If that sounds grizzly, it is anything but. Here, historical revolutionaries Olympe de Gouges (Kat Kemmet), Charlotte Corday (Sami Stumman) and Mariannne Angelle (played by Ashlee Olivia on the day I reviewed), along with Marie-Antoinette (Meghan Lloyd) gather in de Gouges’ home, while she struggles to find just the right tone for a revolutionary new play.
It’s important to note that the play takes place AFTER the revolution, when the First Republic had already been established, but paranoia and back-stabbing led to rampant executions. For instance, Charlotte Corday is known for having stabbed Jean-Paul Marat in his bath because he was too much of a zealot; Madame de Gouges interrupted the assembly to make her declaration of the rights of women; and Marie-Antoinette was, well, Marie-Antoinette. The only one who escapes the guillotine is Marianne Angelle created by the playwright to represent women who fought against the French to free Haiti from colonial rule.
Playwright Gunderson uses our current patois with plenty of f—bombs thrown around in each character’s dialogue, creating a disjunction in time and space. The end-result feels very much like dormmates at the end of a particularly harrowing day. Ultimately, though, the production is undone by design elements.
The first hurdle for any play at Theatre 40 is to overcome, camouflage, or alter the standing set, along with their usual furniture pieces. Director Melanie McQueen and her set designer Jeff G. Rack had to work within these parameters to the detriment of the overall production. There are several sequences that do not take place in a living room, and these are sandwiched into nooks and crannies, partially hidden by window curtains. The decision to keep the accoutrements in period, while the conversation is decidedly modern, (Costumes, by Michael Mullen and wigs, designed by Judi Lewen, are sumptuously late 18th Century) helped create a sense of disjunction.

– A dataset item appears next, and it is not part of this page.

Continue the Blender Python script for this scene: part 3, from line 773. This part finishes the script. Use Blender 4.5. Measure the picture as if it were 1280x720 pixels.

The most interesting contribution to the examination of women at this pivotal period proves to be Marianne Angelle, a fictional rather than historical character, who serves as the author’s voice amid the women’s disparate revolutionary arguments to create the whole. Ultimately, Theatre 40’s production of The Revolutionists will send you to Wikipedia to bone up on a time when revolutionaries were eliminating one another to claim who was right. Sound familiar?